The QX60 is powered by a turbocharged 2.0-liter I4 that produces 268 hp @ 5,600 rpm and 286 lb-ft of torque at 4,400 rpm. It is mated to a nine-speed automatic.


The vehicle weighs 4,696 pounds.

2025 Infiniti QX60 Luxe Black Edition. (Image: Infiniti)


And it really seemed that in some cases when I planted the accelerator (e.g., coming off a freeway ramp into the speeding traffic) I would have been happy with, say, a couple more cylinders. (To be fair, however, it should be noted that a competitive vehicle, like the Lincoln Nautilus (though it has two rows, not three), also has a turbocharged I4. While it has 250 hp, the vehicle is lighter, so it turns out that a power-to-weight ratio is essentially a wash. The point being that this is something that is characteristic of the vehicle type, it seems.)
It should be noted that the fuel economy numbers are 22 mpg city, 27 highway, and 24 combined, so there is something to be said for not having two extra cylinders.


It checks the boxes with a sizeable touch screen (12.3 inch) and an array of standard safety tech (forward emergency braking with pedestrian detection, predictive forward collision warning, rear cross-traffic alert, rear automatic braking, blind spot warning, lane departure warning11 and high beam assist).
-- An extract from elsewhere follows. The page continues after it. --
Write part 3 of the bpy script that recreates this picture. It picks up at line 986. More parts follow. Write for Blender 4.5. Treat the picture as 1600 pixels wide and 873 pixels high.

There are also things like traffic sign recognition, intelligent cruise control with stop-and-go, and other features and functions.


New to the 2025 QX60 is a key fob that is recognized by the vehicle such that when you approach the vehicle with said fob there is a beep from the SUV announcing that the door is unlocked. When you turn off the SUV and exit, once you’re a few feet away the vehicle beeps and the doors lock. Clever, but I was a bit concerned when I happened to be repeatedly walking by the SUV with the fob in my pocket. I was afraid that the repeated beeps and locking-unlocking would cause the processor to throw an electronic gasket.


That didn’t happen.


Convenience really matters when you actually need a three-row vehicle (i.e., you have your hands full—figuratively and often literally). Which is probably why there is that fob arrangement.


Credit to the Infiniti folks to be thinking of things like that.